By the end of his life, Džej had more than 150 songs to his name, almost every one a hit. He was a big star in Serbia; everyone knew him. Coming of age during the era of turbo-folk, he had something of the genre’s upbeat, high octane feel, although he was primarily a singer of ballads, which he sang for an exclusively Serbian audience of Gypsies and non-Gypsies alike. 

A funny guy, who could make you dance, he was described by Konj as being “Roma to the core”, the embodiment of “the real rock & roll lifestyle.” He cast himself as a Serbian Gypsy James Brown, even worked lines from the Godfather of Soul into his folk ballads. And yet he never catered to Western tastes, even during the fad for Balkan Gypsy music some years later, if not for any other reason than he had already ruined his health by that time; the nineties had done him in. 

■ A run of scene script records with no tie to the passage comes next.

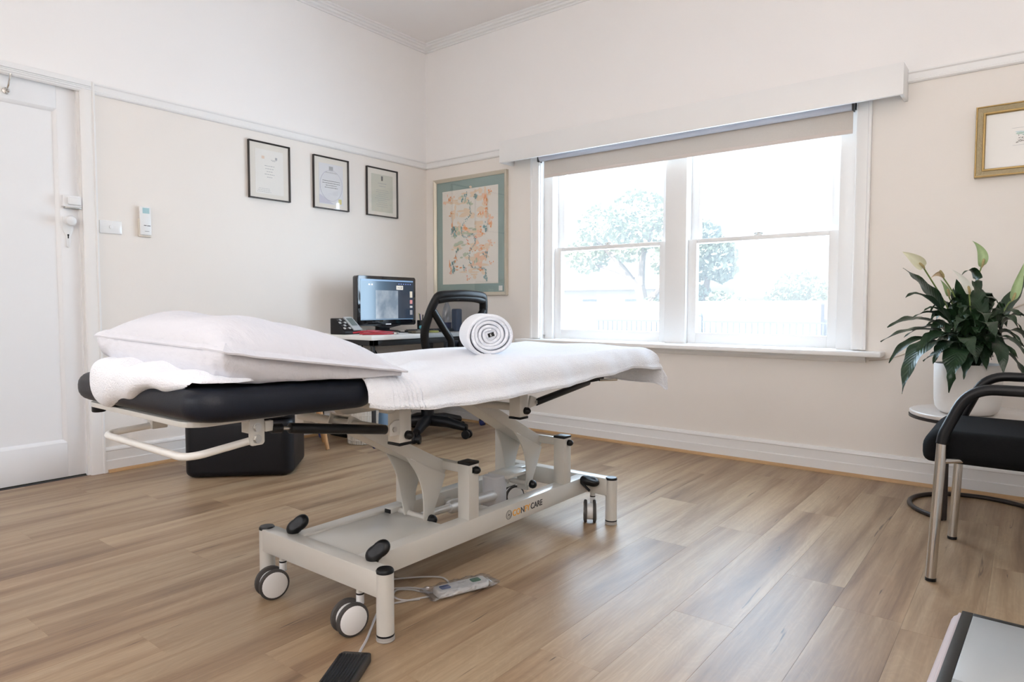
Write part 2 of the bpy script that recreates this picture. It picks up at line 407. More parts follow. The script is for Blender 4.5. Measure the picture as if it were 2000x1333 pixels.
def text(name, s, size, mat, parent, M, label=None, ext=0.0004, xs=1.0, bold=0.0):
    cu = D_.curves.new('t', 'FONT'); cu.body = s; cu.size = size; cu.extrude = ext; cu.offset = bold; cu.align_x = 'LEFT'
    to = D_.objects.new('t', cu); COL.objects.link(to)
    bpy.context.view_layer.update()
    me = D_.meshes.new_from_object(to.evaluated_get(bpy.context.evaluated_depsgraph_get()))
    D_.objects.remove(to); D_.curves.remove(cu)
    b = NB(); b.from_mesh(me); D_.meshes.remove(me)
    b.transform(Matrix.Diagonal((xs, 1, 1, 1))); b.transform(M)
    return obj(name, b, mat, parent, label, smooth=False)
def basis(o, x, y):
    """matrix whose x/y axes are the given world directions and whose origin is o"""
    x = Vector(x).normalized(); y = Vector(y).normalized(); z = x.cross(y)
    m = Matrix((x, y, z)).transposed().to_4x4(); m.translation = Vector(o); return m

# ================================================================== ROOM
RX, RY, CZ, RAILZ = 4.35, -5.2, 2.93, 1.975
b = NB(); box(b, -0.05, RX, RY, 0.05, -0.05, -0.0045)
FLOOR = obj('floor', b, P('underlay', (0.05, 0.035, 0.025), 0.9), kind='structure')
# individual planks, 178.5 mm wide, running away from the camera
PW, PL = 0.1785, 1.22
joint = {0: -2.03, -1: -2.447, 1: -1.555, 2: -1.71}
PM = {}
def plank_mesh(w, l):
    k = (round(w, 4), round(l, 4))
    if k not in PM:
        t = NB(); g = 0.0001; c = 0.0003
        for s, z in ((g, -0.0044), (g, -c), (g + c, 0.0)):
            pass
        lv = [[t.verts.new((sx * (w / 2 - s), sy * (l / 2 - s), z)) for sx, sy in ((-1, -1), (1, -1), (1, 1), (-1, 1))] for s, z in ((g, -0.0044), (g, -c), (g + c, 0.0))]
        for a, d in zip(lv, lv[1:]):
            for i in range(4): t.faces.new((a[i], a[(i + 1) % 4], d[(i + 1) % 4], d[i]))
        t.faces.new(lv[-1]); bmesh.ops.recalc_face_normals(t, faces=t.faces)
        me = D_.meshes.new('plank'); t.to_mesh(me); t.free(); me.materials.append(M_WOOD); PM[k] = me
    return PM[k]
c0 = Vector(MW[FLOOR].translation)
k0 = -int(3.058 / PW) - 1
for k in range(k0, 9):
    xa = max(3.058 + k * PW, 0.0); xb = min(3.058 + (k + 1) * PW, RX)
    if xb - xa < 0.01: continue
    y = joint.get(k, -((k * 0.437) % 1.0) * PL - 0.15)
    while y < -0.0: y += PL
    cuts = []
    while y > RY - PL:
        cuts.append(y); y -= PL
    for ya, yb in zip(cuts[1:], cuts):
        ya, yb = max(ya, RY), min(yb, 0.0)
        if yb - ya < 0.02: continue
        o = D_.objects.new('plank', plank_mesh(xb - xa, yb - ya)); COL.objects.link(o); o.parent = FLOOR
        o.location = Vector(((xa + xb) / 2, (ya + yb) / 2, 0.0)) - c0

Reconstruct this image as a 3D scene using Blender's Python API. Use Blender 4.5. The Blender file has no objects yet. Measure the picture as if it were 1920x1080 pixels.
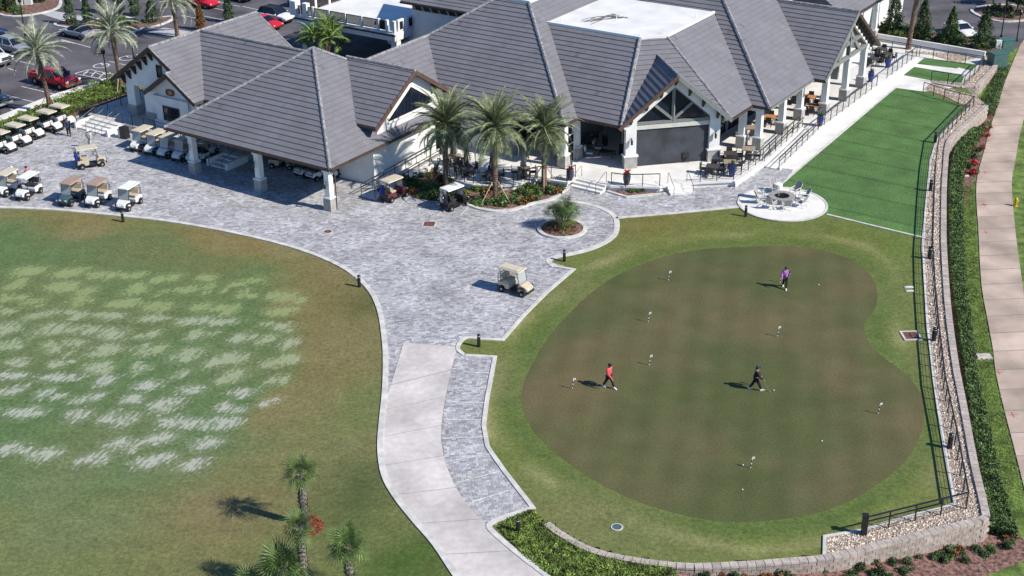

With Džej it was a case of “too much, too late”. In order to keep up with the mental style of partying in that was gaining sway in Belgrade in the nineties, Džej adopted a lifestyle marked by excessive drinking and drug taking as well as gambling. He lived for the moment, claimed in interviews to be “enjoying life with all my strength.”

Back then I thought he still had some mileage left in him, and I thought if only he would quit drink and get his act together he might gain a following in the West. So I asked him if he thought it was possible for Americans to get into music. Džej answered by means of an anecdote from the time when he made it to America, dodged security in New York and snuck up to Puff Daddy, who asked Džej if he was a Gypsy, and when Džej answered in the affirmative, Puff Daddy said to him. “You are my man!”

Well, alas the famous Džej is no more. Long live Džej, long live folk and long live the real Serbian rock & roll!